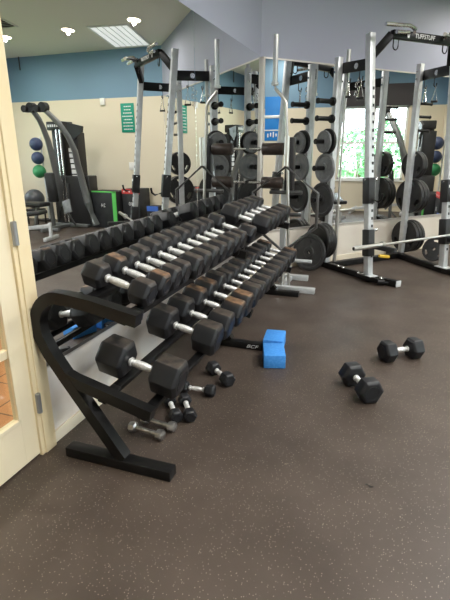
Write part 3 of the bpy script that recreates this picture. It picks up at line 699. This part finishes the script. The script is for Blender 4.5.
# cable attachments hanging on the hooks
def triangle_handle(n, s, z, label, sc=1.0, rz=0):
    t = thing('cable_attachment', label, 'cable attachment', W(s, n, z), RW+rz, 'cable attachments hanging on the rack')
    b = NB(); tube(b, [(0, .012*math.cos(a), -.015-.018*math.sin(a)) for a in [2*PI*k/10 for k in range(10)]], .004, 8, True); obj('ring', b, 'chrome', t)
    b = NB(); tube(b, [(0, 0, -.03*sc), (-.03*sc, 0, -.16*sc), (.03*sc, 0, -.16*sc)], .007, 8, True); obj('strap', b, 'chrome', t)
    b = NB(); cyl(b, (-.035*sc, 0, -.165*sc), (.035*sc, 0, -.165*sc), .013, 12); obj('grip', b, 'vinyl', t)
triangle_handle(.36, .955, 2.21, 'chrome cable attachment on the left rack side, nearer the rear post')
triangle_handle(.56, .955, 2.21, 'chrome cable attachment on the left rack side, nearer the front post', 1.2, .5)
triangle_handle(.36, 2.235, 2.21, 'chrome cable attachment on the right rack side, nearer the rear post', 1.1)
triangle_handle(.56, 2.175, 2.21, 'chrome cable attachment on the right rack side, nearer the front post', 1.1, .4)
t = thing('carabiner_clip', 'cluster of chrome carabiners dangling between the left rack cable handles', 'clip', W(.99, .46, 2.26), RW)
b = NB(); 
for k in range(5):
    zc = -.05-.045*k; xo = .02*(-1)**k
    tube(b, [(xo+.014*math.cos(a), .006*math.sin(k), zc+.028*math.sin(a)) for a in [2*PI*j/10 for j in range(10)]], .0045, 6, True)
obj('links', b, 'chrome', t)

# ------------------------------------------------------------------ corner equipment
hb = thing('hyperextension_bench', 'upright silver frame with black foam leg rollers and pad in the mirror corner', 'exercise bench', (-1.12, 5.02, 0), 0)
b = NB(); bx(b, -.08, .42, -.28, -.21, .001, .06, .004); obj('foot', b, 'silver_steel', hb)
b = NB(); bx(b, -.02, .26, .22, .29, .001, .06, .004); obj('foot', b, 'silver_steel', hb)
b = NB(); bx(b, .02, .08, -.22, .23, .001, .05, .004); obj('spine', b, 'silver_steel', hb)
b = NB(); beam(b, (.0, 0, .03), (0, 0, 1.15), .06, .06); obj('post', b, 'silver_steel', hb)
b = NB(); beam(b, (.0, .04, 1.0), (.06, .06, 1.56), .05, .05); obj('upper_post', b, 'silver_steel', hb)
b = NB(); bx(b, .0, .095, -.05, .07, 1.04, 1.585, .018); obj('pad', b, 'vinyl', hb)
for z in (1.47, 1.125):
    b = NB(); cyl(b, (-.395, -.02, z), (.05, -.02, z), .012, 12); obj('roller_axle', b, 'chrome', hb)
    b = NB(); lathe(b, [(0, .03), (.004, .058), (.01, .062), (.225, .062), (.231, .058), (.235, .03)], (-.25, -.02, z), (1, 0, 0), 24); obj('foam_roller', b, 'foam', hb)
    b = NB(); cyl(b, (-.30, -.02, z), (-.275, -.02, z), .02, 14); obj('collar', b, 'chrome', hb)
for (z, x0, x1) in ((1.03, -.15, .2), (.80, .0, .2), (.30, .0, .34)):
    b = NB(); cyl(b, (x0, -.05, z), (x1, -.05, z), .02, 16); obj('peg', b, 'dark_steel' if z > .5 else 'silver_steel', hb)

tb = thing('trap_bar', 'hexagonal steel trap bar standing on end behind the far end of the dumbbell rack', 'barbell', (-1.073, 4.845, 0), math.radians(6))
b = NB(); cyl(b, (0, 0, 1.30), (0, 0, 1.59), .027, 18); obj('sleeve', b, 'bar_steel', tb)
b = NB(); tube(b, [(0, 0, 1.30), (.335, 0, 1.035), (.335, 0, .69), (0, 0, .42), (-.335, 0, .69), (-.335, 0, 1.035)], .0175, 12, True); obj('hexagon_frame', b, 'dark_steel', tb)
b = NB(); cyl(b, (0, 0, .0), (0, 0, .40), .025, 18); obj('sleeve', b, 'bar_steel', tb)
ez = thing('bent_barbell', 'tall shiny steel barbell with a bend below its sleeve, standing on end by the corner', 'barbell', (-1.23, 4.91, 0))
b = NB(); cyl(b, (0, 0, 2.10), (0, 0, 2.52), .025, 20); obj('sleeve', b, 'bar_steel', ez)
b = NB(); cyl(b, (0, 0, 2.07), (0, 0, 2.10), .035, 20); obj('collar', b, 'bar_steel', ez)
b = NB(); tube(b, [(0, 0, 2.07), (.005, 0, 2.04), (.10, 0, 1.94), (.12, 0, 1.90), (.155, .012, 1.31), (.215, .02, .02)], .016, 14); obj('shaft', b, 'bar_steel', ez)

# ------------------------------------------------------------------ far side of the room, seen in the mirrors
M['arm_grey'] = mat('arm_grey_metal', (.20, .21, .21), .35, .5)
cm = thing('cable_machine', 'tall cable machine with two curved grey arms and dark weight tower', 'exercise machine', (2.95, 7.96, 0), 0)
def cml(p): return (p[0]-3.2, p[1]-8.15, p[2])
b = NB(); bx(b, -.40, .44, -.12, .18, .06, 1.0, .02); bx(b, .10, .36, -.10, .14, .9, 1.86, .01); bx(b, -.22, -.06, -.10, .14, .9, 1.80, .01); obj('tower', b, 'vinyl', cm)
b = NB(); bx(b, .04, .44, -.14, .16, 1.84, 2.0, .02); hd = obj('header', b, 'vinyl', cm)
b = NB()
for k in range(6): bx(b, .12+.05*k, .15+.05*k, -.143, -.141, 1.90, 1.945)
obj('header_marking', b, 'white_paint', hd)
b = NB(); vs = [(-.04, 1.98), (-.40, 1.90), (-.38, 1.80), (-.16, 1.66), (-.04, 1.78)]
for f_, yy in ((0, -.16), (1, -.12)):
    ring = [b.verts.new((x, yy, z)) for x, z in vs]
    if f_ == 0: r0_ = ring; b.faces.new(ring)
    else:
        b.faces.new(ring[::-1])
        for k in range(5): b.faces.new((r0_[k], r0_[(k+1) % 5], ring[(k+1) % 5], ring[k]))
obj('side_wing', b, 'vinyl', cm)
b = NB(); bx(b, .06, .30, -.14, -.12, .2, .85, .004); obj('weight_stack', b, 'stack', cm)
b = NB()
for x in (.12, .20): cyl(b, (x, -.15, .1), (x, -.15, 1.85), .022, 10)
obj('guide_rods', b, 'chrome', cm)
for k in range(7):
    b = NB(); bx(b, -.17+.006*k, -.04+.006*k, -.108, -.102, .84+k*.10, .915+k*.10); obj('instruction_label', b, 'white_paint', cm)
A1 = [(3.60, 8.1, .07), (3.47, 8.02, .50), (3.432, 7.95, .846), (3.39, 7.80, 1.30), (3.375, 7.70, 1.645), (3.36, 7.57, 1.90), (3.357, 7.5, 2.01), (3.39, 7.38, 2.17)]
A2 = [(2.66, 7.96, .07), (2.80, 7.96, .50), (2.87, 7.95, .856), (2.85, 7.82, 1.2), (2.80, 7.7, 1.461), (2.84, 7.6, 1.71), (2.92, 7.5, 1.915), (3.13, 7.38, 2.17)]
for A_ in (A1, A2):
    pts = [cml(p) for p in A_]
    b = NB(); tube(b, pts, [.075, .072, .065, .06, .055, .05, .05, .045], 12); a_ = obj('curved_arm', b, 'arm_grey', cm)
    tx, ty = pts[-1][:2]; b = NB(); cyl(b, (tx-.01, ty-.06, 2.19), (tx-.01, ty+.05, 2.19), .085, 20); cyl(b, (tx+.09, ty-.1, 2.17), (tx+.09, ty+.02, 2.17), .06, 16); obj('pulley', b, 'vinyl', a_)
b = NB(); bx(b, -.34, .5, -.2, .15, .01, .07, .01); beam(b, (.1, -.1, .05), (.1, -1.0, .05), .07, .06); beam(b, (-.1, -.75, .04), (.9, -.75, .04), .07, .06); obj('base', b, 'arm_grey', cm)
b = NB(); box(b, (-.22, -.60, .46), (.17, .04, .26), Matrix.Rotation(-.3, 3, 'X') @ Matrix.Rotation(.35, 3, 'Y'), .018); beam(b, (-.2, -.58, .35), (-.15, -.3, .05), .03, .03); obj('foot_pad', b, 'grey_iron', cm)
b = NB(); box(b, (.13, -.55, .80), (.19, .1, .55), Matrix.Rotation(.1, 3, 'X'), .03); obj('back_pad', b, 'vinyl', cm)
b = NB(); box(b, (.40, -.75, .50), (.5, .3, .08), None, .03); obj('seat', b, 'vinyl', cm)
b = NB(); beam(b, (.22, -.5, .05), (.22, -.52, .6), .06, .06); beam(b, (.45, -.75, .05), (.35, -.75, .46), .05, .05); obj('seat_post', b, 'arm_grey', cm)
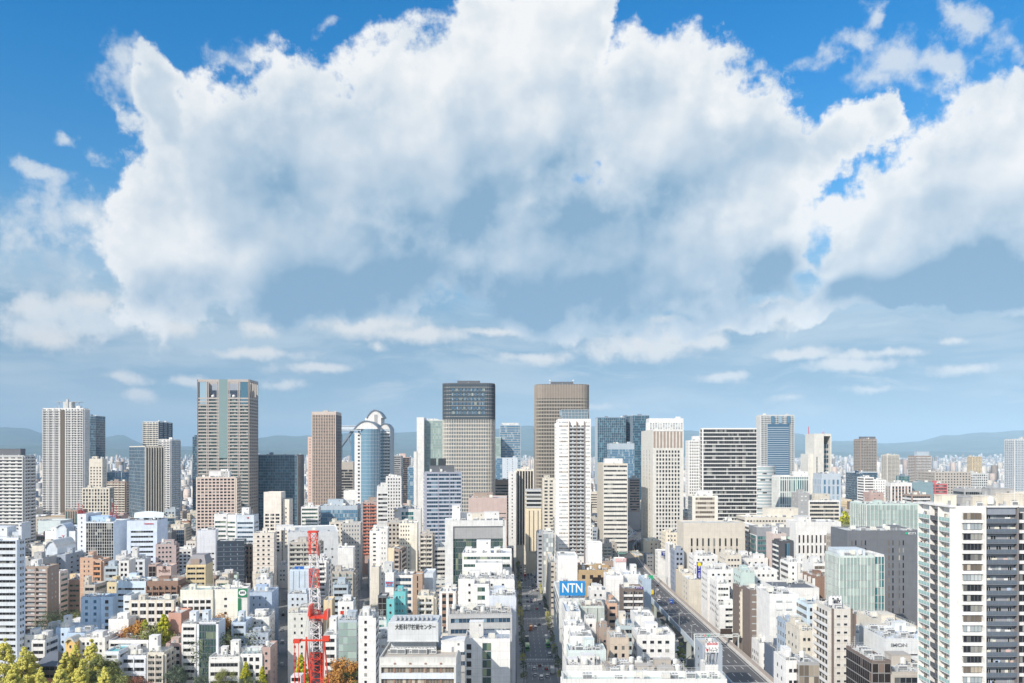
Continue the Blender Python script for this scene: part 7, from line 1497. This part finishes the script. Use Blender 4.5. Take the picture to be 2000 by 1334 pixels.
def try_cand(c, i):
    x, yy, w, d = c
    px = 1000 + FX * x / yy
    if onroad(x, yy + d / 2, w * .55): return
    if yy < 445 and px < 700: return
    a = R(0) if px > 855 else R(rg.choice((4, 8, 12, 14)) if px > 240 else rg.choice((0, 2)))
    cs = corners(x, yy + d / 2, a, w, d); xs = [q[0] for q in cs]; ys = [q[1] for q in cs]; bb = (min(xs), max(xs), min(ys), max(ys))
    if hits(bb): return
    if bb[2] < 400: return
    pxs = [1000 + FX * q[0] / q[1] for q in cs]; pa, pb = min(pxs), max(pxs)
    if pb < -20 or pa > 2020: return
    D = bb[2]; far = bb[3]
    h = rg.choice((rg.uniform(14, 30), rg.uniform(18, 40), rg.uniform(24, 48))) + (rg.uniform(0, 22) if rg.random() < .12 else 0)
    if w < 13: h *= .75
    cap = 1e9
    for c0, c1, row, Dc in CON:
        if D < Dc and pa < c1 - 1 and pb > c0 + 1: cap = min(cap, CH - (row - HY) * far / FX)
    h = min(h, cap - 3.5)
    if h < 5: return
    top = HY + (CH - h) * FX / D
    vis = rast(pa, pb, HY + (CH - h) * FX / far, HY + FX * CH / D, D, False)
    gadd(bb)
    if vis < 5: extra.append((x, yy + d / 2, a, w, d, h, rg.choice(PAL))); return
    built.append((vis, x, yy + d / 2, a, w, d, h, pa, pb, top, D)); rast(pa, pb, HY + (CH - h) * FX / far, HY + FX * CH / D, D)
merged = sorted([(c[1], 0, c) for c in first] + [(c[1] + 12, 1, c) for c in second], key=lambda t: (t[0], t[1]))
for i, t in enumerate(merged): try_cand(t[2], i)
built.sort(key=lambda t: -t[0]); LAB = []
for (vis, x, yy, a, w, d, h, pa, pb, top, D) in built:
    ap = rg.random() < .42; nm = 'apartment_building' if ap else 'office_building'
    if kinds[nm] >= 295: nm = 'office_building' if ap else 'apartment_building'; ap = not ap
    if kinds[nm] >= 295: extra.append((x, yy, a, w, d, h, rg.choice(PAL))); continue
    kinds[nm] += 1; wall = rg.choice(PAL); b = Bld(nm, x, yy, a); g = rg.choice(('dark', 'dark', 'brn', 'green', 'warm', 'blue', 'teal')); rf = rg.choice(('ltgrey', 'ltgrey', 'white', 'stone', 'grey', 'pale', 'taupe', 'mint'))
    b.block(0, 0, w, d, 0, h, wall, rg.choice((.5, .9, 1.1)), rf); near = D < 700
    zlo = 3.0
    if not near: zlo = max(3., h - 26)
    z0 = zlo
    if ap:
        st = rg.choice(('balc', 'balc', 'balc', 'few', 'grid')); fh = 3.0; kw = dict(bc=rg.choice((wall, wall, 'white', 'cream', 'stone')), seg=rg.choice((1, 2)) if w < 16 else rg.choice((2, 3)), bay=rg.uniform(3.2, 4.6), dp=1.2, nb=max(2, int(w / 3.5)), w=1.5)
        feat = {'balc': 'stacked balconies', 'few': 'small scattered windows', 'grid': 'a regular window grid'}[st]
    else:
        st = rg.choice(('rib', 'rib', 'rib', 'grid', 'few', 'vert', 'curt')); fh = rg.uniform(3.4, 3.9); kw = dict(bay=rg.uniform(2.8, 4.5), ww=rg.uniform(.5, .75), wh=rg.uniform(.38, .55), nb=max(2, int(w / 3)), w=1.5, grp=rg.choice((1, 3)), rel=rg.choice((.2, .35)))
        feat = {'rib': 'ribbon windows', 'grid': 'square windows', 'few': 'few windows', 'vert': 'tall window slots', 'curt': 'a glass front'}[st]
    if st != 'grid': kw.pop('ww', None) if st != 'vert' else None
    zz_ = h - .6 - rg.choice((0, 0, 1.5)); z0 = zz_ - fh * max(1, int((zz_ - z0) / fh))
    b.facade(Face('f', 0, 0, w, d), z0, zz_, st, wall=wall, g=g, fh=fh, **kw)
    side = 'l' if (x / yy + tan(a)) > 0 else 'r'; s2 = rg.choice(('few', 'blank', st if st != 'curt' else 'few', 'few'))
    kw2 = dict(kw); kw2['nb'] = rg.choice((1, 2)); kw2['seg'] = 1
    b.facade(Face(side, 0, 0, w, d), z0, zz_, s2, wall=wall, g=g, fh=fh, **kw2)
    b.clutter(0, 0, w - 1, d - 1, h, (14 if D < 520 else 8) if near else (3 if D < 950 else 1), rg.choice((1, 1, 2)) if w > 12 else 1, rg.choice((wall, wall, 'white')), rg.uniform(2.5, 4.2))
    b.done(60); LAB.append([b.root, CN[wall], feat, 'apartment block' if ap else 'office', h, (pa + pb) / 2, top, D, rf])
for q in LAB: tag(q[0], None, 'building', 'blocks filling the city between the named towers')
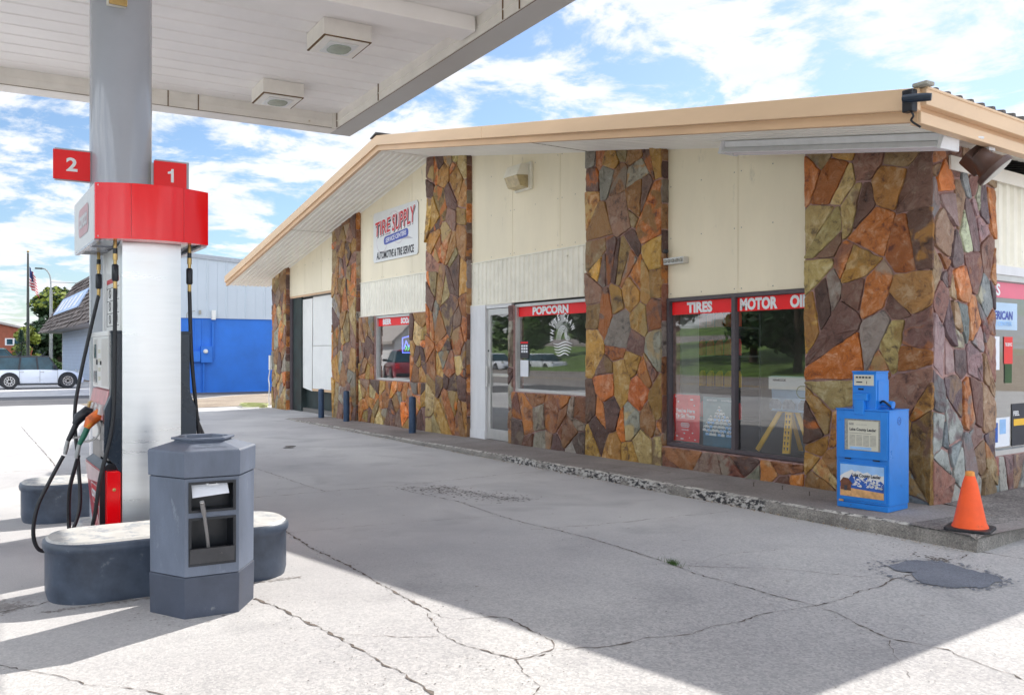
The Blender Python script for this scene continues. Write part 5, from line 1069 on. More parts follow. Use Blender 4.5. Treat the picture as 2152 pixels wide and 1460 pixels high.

Goal.
Extract the lines exactly, please: the first line of the listing, the line with "obj('links', b, 'chrome', t)", and every line between them, but no pictures.

Output for this task.
Write part 3 of the bpy script that recreates this picture. It picks up at line 699. This part finishes the script. The script is for Blender 4.5.
# cable attachments hanging on the hooks
def triangle_handle(n, s, z, label, sc=1.0, rz=0):
    t = thing('cable_attachment', label, 'cable attachment', W(s, n, z), RW+rz, 'cable attachments hanging on the rack')
    b = NB(); tube(b, [(0, .012*math.cos(a), -.015-.018*math.sin(a)) for a in [2*PI*k/10 for k in range(10)]], .004, 8, True); obj('ring', b, 'chrome', t)
    b = NB(); tube(b, [(0, 0, -.03*sc), (-.03*sc, 0, -.16*sc), (.03*sc, 0, -.16*sc)], .007, 8, True); obj('strap', b, 'chrome', t)
    b = NB(); cyl(b, (-.035*sc, 0, -.165*sc), (.035*sc, 0, -.165*sc), .013, 12); obj('grip', b, 'vinyl', t)
triangle_handle(.36, .955, 2.21, 'chrome cable attachment on the left rack side, nearer the rear post')
triangle_handle(.56, .955, 2.21, 'chrome cable attachment on the left rack side, nearer the front post', 1.2, .5)
triangle_handle(.36, 2.235, 2.21, 'chrome cable attachment on the right rack side, nearer the rear post', 1.1)
triangle_handle(.56, 2.175, 2.21, 'chrome cable attachment on the right rack side, nearer the front post', 1.1, .4)
t = thing('carabiner_clip', 'cluster of chrome carabiners dangling between the left rack cable handles', 'clip', W(.99, .46, 2.26), RW)
b = NB(); 
for k in range(5):
    zc = -.05-.045*k; xo = .02*(-1)**k
    tube(b, [(xo+.014*math.cos(a), .006*math.sin(k), zc+.028*math.sin(a)) for a in [2*PI*j/10 for j in range(10)]], .0045, 6, True)
obj('links', b, 'chrome', t)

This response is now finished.